▶ [Request]
Take the lines from the beginning of the data below through the line holding "rec(t.e, r); return r" and return exactly those.
— BEGIN Provided material —
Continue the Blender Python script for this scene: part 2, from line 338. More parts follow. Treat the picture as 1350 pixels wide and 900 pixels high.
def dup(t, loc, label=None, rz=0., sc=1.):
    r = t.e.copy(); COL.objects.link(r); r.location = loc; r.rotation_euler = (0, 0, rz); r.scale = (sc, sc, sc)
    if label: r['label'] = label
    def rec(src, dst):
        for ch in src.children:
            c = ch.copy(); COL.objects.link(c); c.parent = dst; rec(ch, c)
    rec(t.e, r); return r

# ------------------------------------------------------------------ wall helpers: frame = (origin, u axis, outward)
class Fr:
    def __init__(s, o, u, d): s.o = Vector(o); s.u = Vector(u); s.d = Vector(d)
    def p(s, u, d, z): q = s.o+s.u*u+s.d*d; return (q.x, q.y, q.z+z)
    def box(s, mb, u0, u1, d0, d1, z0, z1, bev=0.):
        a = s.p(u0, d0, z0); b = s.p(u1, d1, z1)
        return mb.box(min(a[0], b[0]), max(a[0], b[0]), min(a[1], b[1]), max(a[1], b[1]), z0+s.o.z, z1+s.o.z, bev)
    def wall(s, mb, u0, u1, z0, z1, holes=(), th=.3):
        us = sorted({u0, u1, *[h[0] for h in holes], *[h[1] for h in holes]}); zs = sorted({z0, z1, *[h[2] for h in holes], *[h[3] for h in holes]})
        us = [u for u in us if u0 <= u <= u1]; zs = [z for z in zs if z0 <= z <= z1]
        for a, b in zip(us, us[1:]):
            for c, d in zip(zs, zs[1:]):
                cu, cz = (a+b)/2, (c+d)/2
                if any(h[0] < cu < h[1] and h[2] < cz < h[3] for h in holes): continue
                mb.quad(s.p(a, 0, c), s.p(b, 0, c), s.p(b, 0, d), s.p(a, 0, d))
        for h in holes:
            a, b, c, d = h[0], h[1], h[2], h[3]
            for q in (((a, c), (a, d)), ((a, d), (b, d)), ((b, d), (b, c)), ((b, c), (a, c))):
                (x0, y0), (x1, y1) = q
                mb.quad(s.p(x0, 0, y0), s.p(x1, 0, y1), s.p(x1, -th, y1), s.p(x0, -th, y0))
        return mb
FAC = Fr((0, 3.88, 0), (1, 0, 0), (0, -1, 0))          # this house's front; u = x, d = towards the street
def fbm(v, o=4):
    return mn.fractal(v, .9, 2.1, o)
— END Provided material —
▶ [Output]
Continue the Blender Python script for this scene: part 2, from line 338. More parts follow. Treat the picture as 1350 pixels wide and 900 pixels high.
def dup(t, loc, label=None, rz=0., sc=1.):
    r = t.e.copy(); COL.objects.link(r); r.location = loc; r.rotation_euler = (0, 0, rz); r.scale = (sc, sc, sc)
    if label: r['label'] = label
    def rec(src, dst):
        for ch in src.children:
            c = ch.copy(); COL.objects.link(c); c.parent = dst; rec(ch, c)
    rec(t.e, r); return r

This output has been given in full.